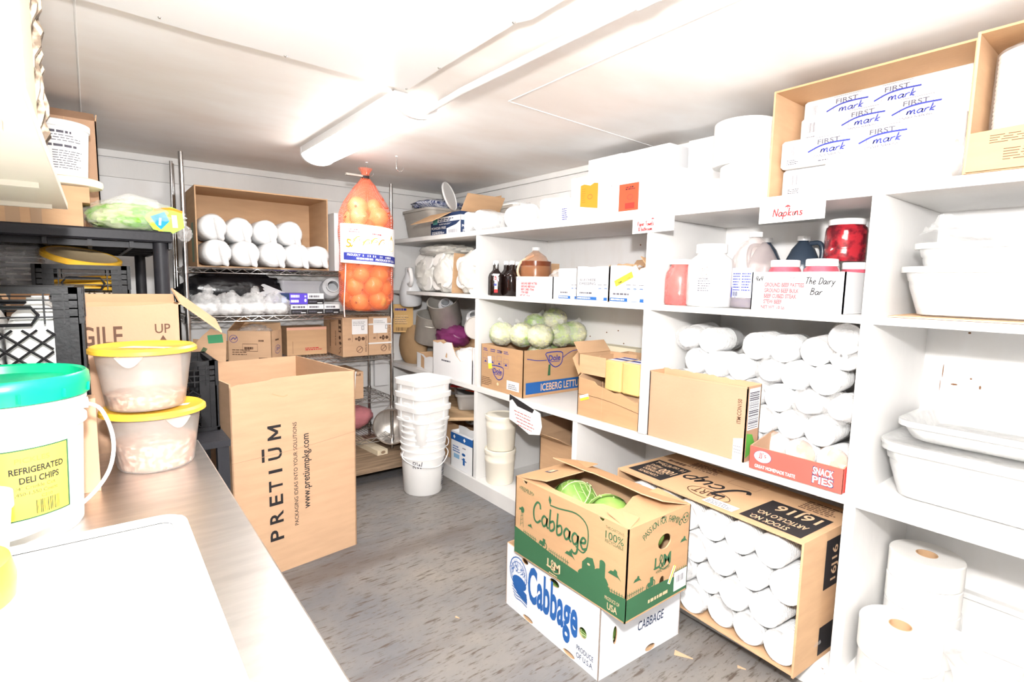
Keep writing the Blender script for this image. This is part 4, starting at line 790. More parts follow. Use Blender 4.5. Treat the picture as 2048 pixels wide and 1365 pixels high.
# ================================================================ far section of the wall shelving (behind the rack post)
def bag(name, label, loc, r, m, seed, amp=.25, sc=4, cat='bag', flat=None, group=None, rot=None):
    mb = MB(); mb.blob((0, 0, 0), r, m, 30, 18, amp, sc, seed=seed, ridge=True, flat=flat); return single(mb, name, label, cat, loc, rot=rot, group=group, ang=70)
LIDBAG = film('lid_bag_film', (.86, .84, .78), clear=.35, rough=.15)
def lidbag(label, loc, n, r, ln, cols=2, rows=2):
    t = thing('lid_bag', label, 'bag', loc); mb = MB(); q = random.Random(int(loc[1]*100))
    for j in range(rows):
        for i in range(cols):
            mb.T = Matrix.Translation((0, (i-(cols-1)/2)*r*1.9, r+j*r*1.8))@Matrix.Rotation(math.radians(q.uniform(60, 120)), 4, 'Y')@Matrix.Rotation(q.uniform(-.3, .3), 4, 'X')
            mb.lathe([(0, -ln/2)]+sum([[(r*.88, -ln/2+ln*k/9), (r*.96, -ln/2+ln*(k+.5)/9)] for k in range(9)], [])+[(r*.9, ln/2), (0, ln/2)], LIDM, 20)
    mb.T = Matrix(); mb.out('plastic_lids', t); mb = MB(); mb.blob((0, 0, rows*r*.95), (ln*.62, cols*r*1.08, rows*r*1.06), LIDBAG, 36, 22, .12, 5, seed=loc[1], ridge=True, flat=rows*r*.94); mb.out('plastic_wrap', t)
lidbag('plastic bag of clear lids right beside the shelf upright', (2.24, 3.26, Z2), 4, .078, .22, 2, 2); lidbag('plastic bag of clear lids second from the shelf upright', (2.25, 3.62, Z2), 4, .075, .24, 2, 2); lidbag('plastic bag of clear lids farthest back on second shelf', (2.30, 4.02, Z2), 4, .075, .24, 2, 2)
mb = MB(); mb.slab([(0, 0), (.30, 0), (.30, .29), (.02, .30)], [], .006, KR2, (0, 0, 0), (1, 0, 0), (0, 0, 1)); single(mb, 'cardboard_sheet', 'brown cardboard panel standing between two bags of lids', 'cardboard', (2.12, 3.445, Z2+.001), yaw=4)
bag('lid_bag', 'flattened bag of lids lying on top of the other lid bags', (2.28, 3.80, Z2+.335), (.14, .30, .045), LIDBAG, 5, .2, 5)
# third shelf end: pots, jars, bags
POTP = [(0, .003), (.135, 0), (.145, .012), (.145, .24), (.15, .246), (.15, .25), (.14, .25), (.138, .018), (0, .014)]
def pot(name, label, loc, rot, s=1, hands=True, m=ALU, prof=POTP):
    t = thing(name, label, 'pot', loc, rot=rot); mb = MB(); mb.T = Matrix.Scale(s, 4); mb.lathe(prof, m, 44); mb.out('pot_body', t)
    if hands:
        for sg in (1, -1):
            mb = MB(); mb.T = Matrix.Scale(s, 4); mb.tube(smooth([(sg*.143, -.04, .19), (sg*.185, -.035, .195), (sg*.185, .035, .195), (sg*.143, .04, .19)], 4), .006, m, 8); mb.out('handle', t)
    return t
pot('stock_pot', 'big dented aluminium stock pot leaning behind the rack post', (2.265, 4.03, .985), (math.radians(8), math.radians(-14), .9), .95)
pot('stock_pot', 'aluminium pot tilted forward on top of the heap', (2.30, 3.80, 1.165), aim((-.42, -.30, .85)), .86, hands=False)
pot('stock_pot', 'steel pot at the bottom of heap under purple bag', (2.33, 3.80, Z3), (0, 0, 0), .8, hands=False, m=STEEL); pot('stock_pot', 'aluminium pot at bottom hidden under the leaning stock pot', (2.40, 4.20, Z3), (0, 0, 0), .82, hands=False)
bag('plastic_bag', 'purple plastic bag squeezed under the tilted pot', (2.31, 3.72, 1.055), (.12, .17, .085), mat('purple_film', (.22, .035, .14), .15, spec=.6, var=.4, vscale=9), 3, .18, 3)
MILKJ = mat('cloudy_jug_plastic', (.66, .67, .69), .35, spec=.5)
JARP = [(0, .004), (.085, 0), (.09, .01), (.09, .16), (.082, .185), (.055, .20), (.055, .235), (.047, .235), (.045, .20), (.075, .18), (.082, .02), (0, .012)]
def ojar(label, loc, rot, s=1):
    mb = MB(); mb.T = Matrix.Scale(s, 4); mb.lathe(JARP, MILKJ, 36); return single(mb, 'plastic_jar', label, 'jar', loc, rot=rot)
ojar('open cloudy jar sitting inside the tilted pot', (2.30, 3.81, 1.235), aim((-.47, -.62, .55)), .72); ojar('open cloudy jar at right, beside the shelf upright', (2.36, 3.50, 1.16), aim((-.47, -.70, .50)), .72)
lid('container_lid', 'round grey lid standing upright before the open jar', (2.19, 3.22, 1.165), .085, mat('grey_lid', (.5, .47, .44), .5), aim((-.75, -.60, .15)))
bag('plastic_bag', 'crumpled clear plastic bags below the grey lid', (2.52, 3.28, .93), (.125, .17, .155), FILM, 6, .25, 5); bag('plastic_bag', 'clear bag of plastic ware behind the torn white carton', (2.53, 3.60, .92), (.12, .13, .14), FILMW, 7, .2, 4)
def wtorn(mb, P, w, h): poly(mb, P, [(w*.34, h*.58), (w*.37, h*.72), (w*.39, h*.68), (w*.385, h*.56)], KR2); lines(mb, P, w*.24, h*.45, w*.3, h*.06, 1, GREYI, 3, fill=.7)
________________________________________
■ STATED GOAL ■
Restate the full listing verbatim and drop every picture.

■ RESPONSE FOR THIS EXERCISE ■
Keep writing the Blender script for this image. This is part 4, starting at line 790. More parts follow. Use Blender 4.5. Treat the picture as 2048 pixels wide and 1365 pixels high.
# ================================================================ far section of the wall shelving (behind the rack post)
def bag(name, label, loc, r, m, seed, amp=.25, sc=4, cat='bag', flat=None, group=None, rot=None):
    mb = MB(); mb.blob((0, 0, 0), r, m, 30, 18, amp, sc, seed=seed, ridge=True, flat=flat); return single(mb, name, label, cat, loc, rot=rot, group=group, ang=70)
LIDBAG = film('lid_bag_film', (.86, .84, .78), clear=.35, rough=.15)
def lidbag(label, loc, n, r, ln, cols=2, rows=2):
    t = thing('lid_bag', label, 'bag', loc); mb = MB(); q = random.Random(int(loc[1]*100))
    for j in range(rows):
        for i in range(cols):
            mb.T = Matrix.Translation((0, (i-(cols-1)/2)*r*1.9, r+j*r*1.8))@Matrix.Rotation(math.radians(q.uniform(60, 120)), 4, 'Y')@Matrix.Rotation(q.uniform(-.3, .3), 4, 'X')
            mb.lathe([(0, -ln/2)]+sum([[(r*.88, -ln/2+ln*k/9), (r*.96, -ln/2+ln*(k+.5)/9)] for k in range(9)], [])+[(r*.9, ln/2), (0, ln/2)], LIDM, 20)
    mb.T = Matrix(); mb.out('plastic_lids', t); mb = MB(); mb.blob((0, 0, rows*r*.95), (ln*.62, cols*r*1.08, rows*r*1.06), LIDBAG, 36, 22, .12, 5, seed=loc[1], ridge=True, flat=rows*r*.94); mb.out('plastic_wrap', t)
lidbag('plastic bag of clear lids right beside the shelf upright', (2.24, 3.26, Z2), 4, .078, .22, 2, 2); lidbag('plastic bag of clear lids second from the shelf upright', (2.25, 3.62, Z2), 4, .075, .24, 2, 2); lidbag('plastic bag of clear lids farthest back on second shelf', (2.30, 4.02, Z2), 4, .075, .24, 2, 2)
mb = MB(); mb.slab([(0, 0), (.30, 0), (.30, .29), (.02, .30)], [], .006, KR2, (0, 0, 0), (1, 0, 0), (0, 0, 1)); single(mb, 'cardboard_sheet', 'brown cardboard panel standing between two bags of lids', 'cardboard', (2.12, 3.445, Z2+.001), yaw=4)
bag('lid_bag', 'flattened bag of lids lying on top of the other lid bags', (2.28, 3.80, Z2+.335), (.14, .30, .045), LIDBAG, 5, .2, 5)
# third shelf end: pots, jars, bags
POTP = [(0, .003), (.135, 0), (.145, .012), (.145, .24), (.15, .246), (.15, .25), (.14, .25), (.138, .018), (0, .014)]
def pot(name, label, loc, rot, s=1, hands=True, m=ALU, prof=POTP):
    t = thing(name, label, 'pot', loc, rot=rot); mb = MB(); mb.T = Matrix.Scale(s, 4); mb.lathe(prof, m, 44); mb.out('pot_body', t)
    if hands:
        for sg in (1, -1):
            mb = MB(); mb.T = Matrix.Scale(s, 4); mb.tube(smooth([(sg*.143, -.04, .19), (sg*.185, -.035, .195), (sg*.185, .035, .195), (sg*.143, .04, .19)], 4), .006, m, 8); mb.out('handle', t)
    return t
pot('stock_pot', 'big dented aluminium stock pot leaning behind the rack post', (2.265, 4.03, .985), (math.radians(8), math.radians(-14), .9), .95)
pot('stock_pot', 'aluminium pot tilted forward on top of the heap', (2.30, 3.80, 1.165), aim((-.42, -.30, .85)), .86, hands=False)
pot('stock_pot', 'steel pot at the bottom of heap under purple bag', (2.33, 3.80, Z3), (0, 0, 0), .8, hands=False, m=STEEL); pot('stock_pot', 'aluminium pot at bottom hidden under the leaning stock pot', (2.40, 4.20, Z3), (0, 0, 0), .82, hands=False)
bag('plastic_bag', 'purple plastic bag squeezed under the tilted pot', (2.31, 3.72, 1.055), (.12, .17, .085), mat('purple_film', (.22, .035, .14), .15, spec=.6, var=.4, vscale=9), 3, .18, 3)
MILKJ = mat('cloudy_jug_plastic', (.66, .67, .69), .35, spec=.5)
JARP = [(0, .004), (.085, 0), (.09, .01), (.09, .16), (.082, .185), (.055, .20), (.055, .235), (.047, .235), (.045, .20), (.075, .18), (.082, .02), (0, .012)]
def ojar(label, loc, rot, s=1):
    mb = MB(); mb.T = Matrix.Scale(s, 4); mb.lathe(JARP, MILKJ, 36); return single(mb, 'plastic_jar', label, 'jar', loc, rot=rot)
ojar('open cloudy jar sitting inside the tilted pot', (2.30, 3.81, 1.235), aim((-.47, -.62, .55)), .72); ojar('open cloudy jar at right, beside the shelf upright', (2.36, 3.50, 1.16), aim((-.47, -.70, .50)), .72)
lid('container_lid', 'round grey lid standing upright before the open jar', (2.19, 3.22, 1.165), .085, mat('grey_lid', (.5, .47, .44), .5), aim((-.75, -.60, .15)))
bag('plastic_bag', 'crumpled clear plastic bags below the grey lid', (2.52, 3.28, .93), (.125, .17, .155), FILM, 6, .25, 5); bag('plastic_bag', 'clear bag of plastic ware behind the torn white carton', (2.53, 3.60, .92), (.12, .13, .14), FILMW, 7, .2, 4)
def wtorn(mb, P, w, h): poly(mb, P, [(w*.34, h*.58), (w*.37, h*.72), (w*.39, h*.68), (w*.385, h*.56)], KR2); lines(mb, P, w*.24, h*.45, w*.3, h*.06, 1, GREYI, 3, fill=.7)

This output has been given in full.